In this configuration the casing is cut and fluid can be pumped through the tool string to exit the casing cutter at ports at or adjacent to the cutting members. This advantageously creates reverse circulation to collect debris and/or leave it in the well and not have to be brought to surface for disposal. When cutting is complete, turning the pumps off will cause the spring 190 to return the sleeve parts 158b, 158c to the first configuration and the cutting members 170 will be retracted into the tool body 148. This is as shown in Figure 1(d) were the tool string is used to perform further operations in the well bore. These operations will, of course, be limited by the presence of the drop ball 75 blocking the throughbore of the tool string at the location of the casing cutter 140. Reference is now made to Figure 6 of the drawings which illustrates a stinger, generally indicated by reference numeral 20, which will be attached to the pin section 50,150 of the casing cutter 40,140 at the end of a tool string according to the present invention. Like parts to those of Figures 1(a) to (e) have been given the same reference numerals to aid clarity. Stinger 20 has a cylindrical body 13 attached to a box section 15 for connection to the pin section 50,152 at the first end 54,154 of a casing cutter 40,140. It has an open end 17 opposite the box section 15. The central bore 26 is kept as large as possible and preferably at least as large as the central bore through the rest of the tool string 16. This is to avoid creating a choke for the passage of the fluidised plugging material. More particularly, the outer diameter of the body 13 is also kept as small as possible, resulting in the body 13 being thin-walled. This is done in order to gain the greatest possible cross sectional flow area in the annulus 34. The diameter of the stinger 20 is selected to be less than half the diameter of the casing in which it is inserted. Additionally the length of the tubular body 13 is at least the length of the casing cutter. Preferably the length of the body 13 is selected to be the length of the desired cement plus a margin of error, say 20%. The body 13 may have a length of at least 15 metres, 30 metres, 100 metres or more preferably around 200 metres to in excess of 500 metres.
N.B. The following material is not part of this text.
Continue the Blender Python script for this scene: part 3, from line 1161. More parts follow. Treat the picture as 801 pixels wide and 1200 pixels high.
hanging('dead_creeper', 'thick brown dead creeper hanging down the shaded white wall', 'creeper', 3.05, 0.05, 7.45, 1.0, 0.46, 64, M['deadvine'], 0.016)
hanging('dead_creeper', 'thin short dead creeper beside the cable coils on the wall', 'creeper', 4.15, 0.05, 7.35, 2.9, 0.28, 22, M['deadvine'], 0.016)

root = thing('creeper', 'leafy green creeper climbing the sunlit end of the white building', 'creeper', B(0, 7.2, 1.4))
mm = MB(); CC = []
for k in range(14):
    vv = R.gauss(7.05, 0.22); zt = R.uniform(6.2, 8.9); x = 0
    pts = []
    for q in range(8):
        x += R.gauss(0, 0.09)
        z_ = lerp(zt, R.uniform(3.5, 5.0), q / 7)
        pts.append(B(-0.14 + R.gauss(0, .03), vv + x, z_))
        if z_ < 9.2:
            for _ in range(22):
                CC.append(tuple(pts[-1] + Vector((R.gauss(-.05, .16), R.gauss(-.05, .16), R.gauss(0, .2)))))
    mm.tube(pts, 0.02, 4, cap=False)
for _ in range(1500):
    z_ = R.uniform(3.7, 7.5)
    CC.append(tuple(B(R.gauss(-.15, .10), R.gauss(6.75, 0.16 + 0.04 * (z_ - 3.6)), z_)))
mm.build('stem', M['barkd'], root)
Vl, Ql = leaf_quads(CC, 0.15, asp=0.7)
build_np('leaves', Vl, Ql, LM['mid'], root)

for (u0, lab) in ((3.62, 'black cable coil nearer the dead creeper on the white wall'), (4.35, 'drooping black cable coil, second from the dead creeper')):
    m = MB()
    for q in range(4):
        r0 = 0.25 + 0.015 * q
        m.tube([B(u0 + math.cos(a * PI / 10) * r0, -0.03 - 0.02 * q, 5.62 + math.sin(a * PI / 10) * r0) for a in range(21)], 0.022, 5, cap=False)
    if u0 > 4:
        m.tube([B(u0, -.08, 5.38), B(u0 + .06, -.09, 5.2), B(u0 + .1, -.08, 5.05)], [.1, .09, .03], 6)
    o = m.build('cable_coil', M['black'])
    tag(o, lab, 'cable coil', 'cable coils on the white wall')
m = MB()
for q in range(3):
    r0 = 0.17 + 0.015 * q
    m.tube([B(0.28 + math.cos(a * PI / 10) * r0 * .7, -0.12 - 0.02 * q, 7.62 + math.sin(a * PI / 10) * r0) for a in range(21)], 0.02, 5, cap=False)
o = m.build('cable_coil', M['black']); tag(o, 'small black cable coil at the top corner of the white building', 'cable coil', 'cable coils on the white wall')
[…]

The length provides separation between the plugging material and the cutting assembly of the casing cutter. This arrangement also ensures that when the stinger 20 is drawn out of the reservoir of fluidised plugging material forming the plug, pressure in the central bore 26 and in the annulus 34 above the level of the plugging material is balanced. This prevents debris in the annulus 34 being drawn into the fluidised plugging material which could affect the integrity of the plug formed. Equally, it prevents material in the central bore being drawn in and mixed with the plugging material which could cause similar integrity problems with the plug . The principle advantage of the present invention is that it provides a method of cementing and cutting casing in a single trip into a well bore.
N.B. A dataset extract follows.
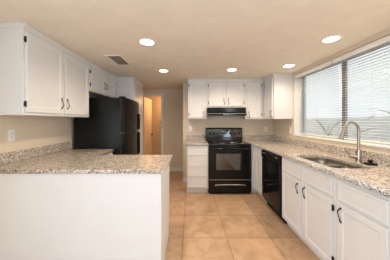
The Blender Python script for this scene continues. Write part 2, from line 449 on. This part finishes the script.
# sink base: local x from Y=2.353 toward the camera
YS0, YS1 = 2.350, 1.475
t = cabinet('sink_cabinet', 'white two-door base cabinet under the sink', 'cabinet', YS0-YS1-E, XR-XF-.002, 0, .70, (XF, YS0), -PI/2, toe=True)
wS = YS0-YS1-E
MB().box(0, wS, 0.0, .018, .7005, CB).build('false_front_rail', M['cab'], t)
MB().box(0, .016, .0185, XR-XF-.002, .7005, CB).build('side_panel', M['cab'], t)
MB().box(wS-.016, wS, .0185, XR-XF-.002, .7005, CB).build('side_panel', M['cab'], t)
door_panel(t, .030, .405, .125, .685, None, 'r', .60)
door_panel(t, .460, .840, .125, .685, 'r', 'l', .60)
drawer_front(t, .030, .405, .705, .850); drawer_front(t, .460, .840, .705, .850)
t = cabinet('base_cabinet', 'white base cabinet nearest the camera on the right with one door and drawer', 'cabinet', YS1-1.04, XR-XF-.002, 0, CB, (XF, YS1), -PI/2, toe=True)
door_panel(t, .030, .395, .125, .685, None, 'l', .60); drawer_front(t, .030, .395, .705, .850)
t = cabinet('base_cabinet', 'white base cabinet past the right edge of the view', 'cabinet', .60, XR-XF-.002, 0, CB, (XF, 1.04-E), -PI/2, toe=True)
door_panel(t, .030, .57, .125, .685, None, 'l', .60); drawer_front(t, .030, .57, .705, .850)
# peninsula (doors on the kitchen side) and left run
YP0, YP1 = 1.565, 2.190
t = cabinet('peninsula_cabinet', 'white peninsula base cabinet with plain back panel facing the camera', 'cabinet', -.245-XL-.002, YP1-YP0, 0, CB, (-.245, YP1), PI, toe=True)
for x0, x1 in ((.03, .45), ): door_panel(t, x0, x1, .125, .685, 'l', 'r', .60); drawer_front(t, x0, x1, .705, .850)
MB().box(-.245-1.0, 0, 0, .001, 0, .001)
t = cabinet('base_cabinet', 'white base cabinet under the left counter next to the refrigerator', 'cabinet', 2.672-YP1-.022, -XL-1.12-.002, 0, CB, (-1.12, YP1+.022), PI/2, toe=True)
door_panel(t, .06, .43, .125, .685, 'r', 'l', .60); drawer_front(t, .06, .43, .705, .850)

# ------------------------------------------------------------------ countertops
G = M['granite']
t = thing('countertop', 'L-shaped speckled granite peninsula countertop on the left', 'countertop')
xw = XL+.001
slab('slab', [[(xw, 1.54), (-.215, 1.54), (-.205, 2.22), (-1.10, 2.22), (-1.10, 2.68), (xw, 2.68)]], CB+.0005, CT, G, t)
MB().box(xw, xw+.02, 1.545, 2.678, CT+.0005, 1.018, .002).build('backsplash', G, t)
t = thing('countertop', 'short speckled granite countertop left of the range', 'countertop')
slab('slab', [[(-.078, 3.315), (.3325, 3.315), (.3325, YB-.001), (-.078, YB-.001)]], CB+.0005, CT, G, t)
MB().box(-.078, .3325, YB-.021, YB-.001, CT+.0005, 1.018, .002).build('backsplash', G, t)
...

A further advantage of the present invention is that it provides a casing cutter through which cement can be pumped via a central bore while protecting the cutting assembly from the cement.

It will be apparent to those skilled in the art that modifications may be made to the invention herein described without departing from the scope thereof. For example, other actuation mechanisms can be designed to activate the cutter assembly, such as hydro-mechanical and electrical.